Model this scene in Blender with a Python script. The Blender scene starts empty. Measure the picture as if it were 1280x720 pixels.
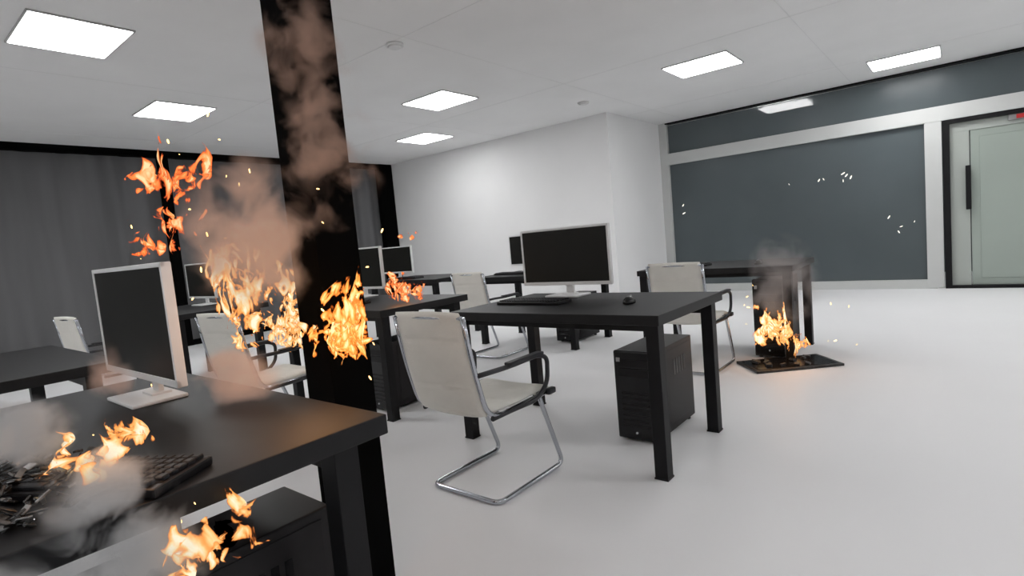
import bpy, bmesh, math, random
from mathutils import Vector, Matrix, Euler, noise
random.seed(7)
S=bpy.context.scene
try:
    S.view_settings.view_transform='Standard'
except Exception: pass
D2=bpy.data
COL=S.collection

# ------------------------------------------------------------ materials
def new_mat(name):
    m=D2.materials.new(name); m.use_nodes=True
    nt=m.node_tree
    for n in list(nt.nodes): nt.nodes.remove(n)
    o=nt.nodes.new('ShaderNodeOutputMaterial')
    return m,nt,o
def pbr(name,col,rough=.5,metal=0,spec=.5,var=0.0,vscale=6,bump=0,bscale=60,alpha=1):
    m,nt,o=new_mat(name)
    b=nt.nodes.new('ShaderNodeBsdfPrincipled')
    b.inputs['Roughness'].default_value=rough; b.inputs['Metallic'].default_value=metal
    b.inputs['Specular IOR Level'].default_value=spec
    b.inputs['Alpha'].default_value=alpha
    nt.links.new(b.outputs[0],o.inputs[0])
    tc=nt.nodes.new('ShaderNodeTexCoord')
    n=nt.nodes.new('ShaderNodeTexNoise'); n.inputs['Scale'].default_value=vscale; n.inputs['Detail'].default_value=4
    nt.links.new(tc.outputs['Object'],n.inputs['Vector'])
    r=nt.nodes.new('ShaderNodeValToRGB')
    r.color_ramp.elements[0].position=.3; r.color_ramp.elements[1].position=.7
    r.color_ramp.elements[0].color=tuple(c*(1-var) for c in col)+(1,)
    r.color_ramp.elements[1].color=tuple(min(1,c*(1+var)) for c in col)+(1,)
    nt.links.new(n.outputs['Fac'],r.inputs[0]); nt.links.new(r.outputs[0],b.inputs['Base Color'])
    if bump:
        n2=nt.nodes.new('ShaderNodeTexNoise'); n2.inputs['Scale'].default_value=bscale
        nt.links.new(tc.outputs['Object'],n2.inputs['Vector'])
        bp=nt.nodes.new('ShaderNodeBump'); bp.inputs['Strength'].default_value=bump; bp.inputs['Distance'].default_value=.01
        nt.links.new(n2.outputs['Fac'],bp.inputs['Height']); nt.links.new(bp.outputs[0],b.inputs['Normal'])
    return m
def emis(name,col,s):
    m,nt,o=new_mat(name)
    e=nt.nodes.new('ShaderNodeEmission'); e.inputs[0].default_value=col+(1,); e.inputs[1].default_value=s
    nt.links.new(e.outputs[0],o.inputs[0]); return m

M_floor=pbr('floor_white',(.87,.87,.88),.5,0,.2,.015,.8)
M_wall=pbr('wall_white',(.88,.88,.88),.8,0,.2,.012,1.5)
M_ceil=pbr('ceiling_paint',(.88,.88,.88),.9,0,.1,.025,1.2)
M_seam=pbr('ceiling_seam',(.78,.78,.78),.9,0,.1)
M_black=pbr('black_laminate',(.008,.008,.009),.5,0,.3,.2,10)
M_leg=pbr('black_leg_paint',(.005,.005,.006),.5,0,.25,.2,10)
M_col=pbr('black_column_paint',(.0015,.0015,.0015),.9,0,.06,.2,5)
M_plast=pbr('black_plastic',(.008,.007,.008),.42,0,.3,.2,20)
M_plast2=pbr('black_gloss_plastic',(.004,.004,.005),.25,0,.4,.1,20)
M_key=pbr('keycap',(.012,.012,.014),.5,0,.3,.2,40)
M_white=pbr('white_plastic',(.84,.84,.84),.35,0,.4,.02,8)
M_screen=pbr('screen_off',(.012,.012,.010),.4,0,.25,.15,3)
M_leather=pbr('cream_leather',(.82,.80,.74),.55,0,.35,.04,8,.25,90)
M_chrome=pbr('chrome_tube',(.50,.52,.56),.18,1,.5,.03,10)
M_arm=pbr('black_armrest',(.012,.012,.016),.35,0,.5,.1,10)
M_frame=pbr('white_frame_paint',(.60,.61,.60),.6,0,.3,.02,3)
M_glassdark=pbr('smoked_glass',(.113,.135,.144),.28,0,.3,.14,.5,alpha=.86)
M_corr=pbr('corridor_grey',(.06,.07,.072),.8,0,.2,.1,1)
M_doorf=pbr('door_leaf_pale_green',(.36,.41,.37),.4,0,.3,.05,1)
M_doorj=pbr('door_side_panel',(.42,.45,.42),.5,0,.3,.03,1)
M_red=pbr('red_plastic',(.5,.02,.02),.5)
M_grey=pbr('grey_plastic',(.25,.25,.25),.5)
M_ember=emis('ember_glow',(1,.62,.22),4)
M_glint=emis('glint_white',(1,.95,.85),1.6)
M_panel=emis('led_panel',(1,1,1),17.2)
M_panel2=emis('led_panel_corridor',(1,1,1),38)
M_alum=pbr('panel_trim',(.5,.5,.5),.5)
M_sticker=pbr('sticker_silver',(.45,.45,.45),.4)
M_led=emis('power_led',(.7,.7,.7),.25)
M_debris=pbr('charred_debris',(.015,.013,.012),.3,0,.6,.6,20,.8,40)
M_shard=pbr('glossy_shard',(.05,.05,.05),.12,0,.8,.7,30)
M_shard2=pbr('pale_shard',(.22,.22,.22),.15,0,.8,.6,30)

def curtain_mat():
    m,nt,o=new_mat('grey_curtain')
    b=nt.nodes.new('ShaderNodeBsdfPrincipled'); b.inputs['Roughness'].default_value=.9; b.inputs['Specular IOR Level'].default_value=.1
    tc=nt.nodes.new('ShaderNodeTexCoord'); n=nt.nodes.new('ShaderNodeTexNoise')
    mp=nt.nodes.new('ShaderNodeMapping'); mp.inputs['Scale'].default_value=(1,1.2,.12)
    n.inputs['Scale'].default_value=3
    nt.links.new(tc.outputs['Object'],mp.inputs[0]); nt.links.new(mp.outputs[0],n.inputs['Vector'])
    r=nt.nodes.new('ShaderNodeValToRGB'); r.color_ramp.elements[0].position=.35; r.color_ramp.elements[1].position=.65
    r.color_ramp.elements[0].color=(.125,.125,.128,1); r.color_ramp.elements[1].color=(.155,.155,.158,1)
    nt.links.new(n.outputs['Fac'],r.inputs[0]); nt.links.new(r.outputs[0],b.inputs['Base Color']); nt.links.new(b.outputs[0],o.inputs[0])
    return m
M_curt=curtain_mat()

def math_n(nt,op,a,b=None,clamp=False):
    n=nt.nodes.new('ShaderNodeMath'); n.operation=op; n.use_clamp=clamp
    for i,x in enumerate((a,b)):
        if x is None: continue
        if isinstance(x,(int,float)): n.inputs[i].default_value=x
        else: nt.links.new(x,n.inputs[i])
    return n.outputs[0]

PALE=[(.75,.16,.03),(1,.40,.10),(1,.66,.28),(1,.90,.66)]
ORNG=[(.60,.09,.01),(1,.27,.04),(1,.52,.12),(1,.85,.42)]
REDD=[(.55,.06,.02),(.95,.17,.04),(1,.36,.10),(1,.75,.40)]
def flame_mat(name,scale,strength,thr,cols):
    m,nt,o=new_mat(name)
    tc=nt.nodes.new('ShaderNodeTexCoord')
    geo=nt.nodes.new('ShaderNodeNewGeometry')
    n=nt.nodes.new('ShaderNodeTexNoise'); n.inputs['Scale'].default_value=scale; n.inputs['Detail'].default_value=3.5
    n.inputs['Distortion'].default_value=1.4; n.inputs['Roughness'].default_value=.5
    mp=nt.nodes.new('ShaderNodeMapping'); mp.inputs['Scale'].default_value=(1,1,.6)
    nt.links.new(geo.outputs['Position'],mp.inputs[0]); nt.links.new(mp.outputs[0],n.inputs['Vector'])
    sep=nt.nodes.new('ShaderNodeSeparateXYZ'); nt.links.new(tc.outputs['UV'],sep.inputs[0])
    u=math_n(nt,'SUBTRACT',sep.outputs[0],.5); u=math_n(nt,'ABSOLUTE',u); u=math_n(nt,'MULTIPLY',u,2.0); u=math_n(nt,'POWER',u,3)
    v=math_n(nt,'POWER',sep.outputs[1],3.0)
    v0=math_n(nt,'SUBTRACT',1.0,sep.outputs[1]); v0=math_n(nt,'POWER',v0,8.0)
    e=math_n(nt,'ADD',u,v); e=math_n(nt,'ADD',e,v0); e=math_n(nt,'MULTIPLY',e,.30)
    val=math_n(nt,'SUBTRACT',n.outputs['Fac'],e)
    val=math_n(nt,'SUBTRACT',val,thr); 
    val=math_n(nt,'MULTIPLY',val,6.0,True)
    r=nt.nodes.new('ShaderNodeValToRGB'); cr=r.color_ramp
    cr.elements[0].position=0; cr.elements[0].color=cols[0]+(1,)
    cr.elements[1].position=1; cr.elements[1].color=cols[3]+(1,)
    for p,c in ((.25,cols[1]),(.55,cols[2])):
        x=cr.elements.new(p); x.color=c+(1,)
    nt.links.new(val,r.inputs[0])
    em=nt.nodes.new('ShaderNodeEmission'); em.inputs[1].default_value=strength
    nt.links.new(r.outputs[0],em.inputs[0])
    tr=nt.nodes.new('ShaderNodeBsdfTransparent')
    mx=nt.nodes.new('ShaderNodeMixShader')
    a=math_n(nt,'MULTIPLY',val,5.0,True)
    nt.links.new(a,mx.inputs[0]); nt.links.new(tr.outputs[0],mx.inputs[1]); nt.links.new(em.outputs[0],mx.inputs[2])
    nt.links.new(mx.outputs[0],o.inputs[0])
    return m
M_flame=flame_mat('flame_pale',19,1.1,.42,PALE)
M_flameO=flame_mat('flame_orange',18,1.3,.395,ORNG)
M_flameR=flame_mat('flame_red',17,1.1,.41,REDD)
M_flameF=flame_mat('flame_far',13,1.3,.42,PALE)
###
Repeat the listing above exactly from its first line to the line containing "COL=S.collection", both included, and omit the pictures.

Model this scene in Blender with a Python script. The Blender scene starts empty. Measure the picture as if it were 1280x720 pixels.
import bpy, bmesh, math, random
from mathutils import Vector, Matrix, Euler, noise
random.seed(7)
S=bpy.context.scene
try:
    S.view_settings.view_transform='Standard'
except Exception: pass
D2=bpy.data
COL=S.collection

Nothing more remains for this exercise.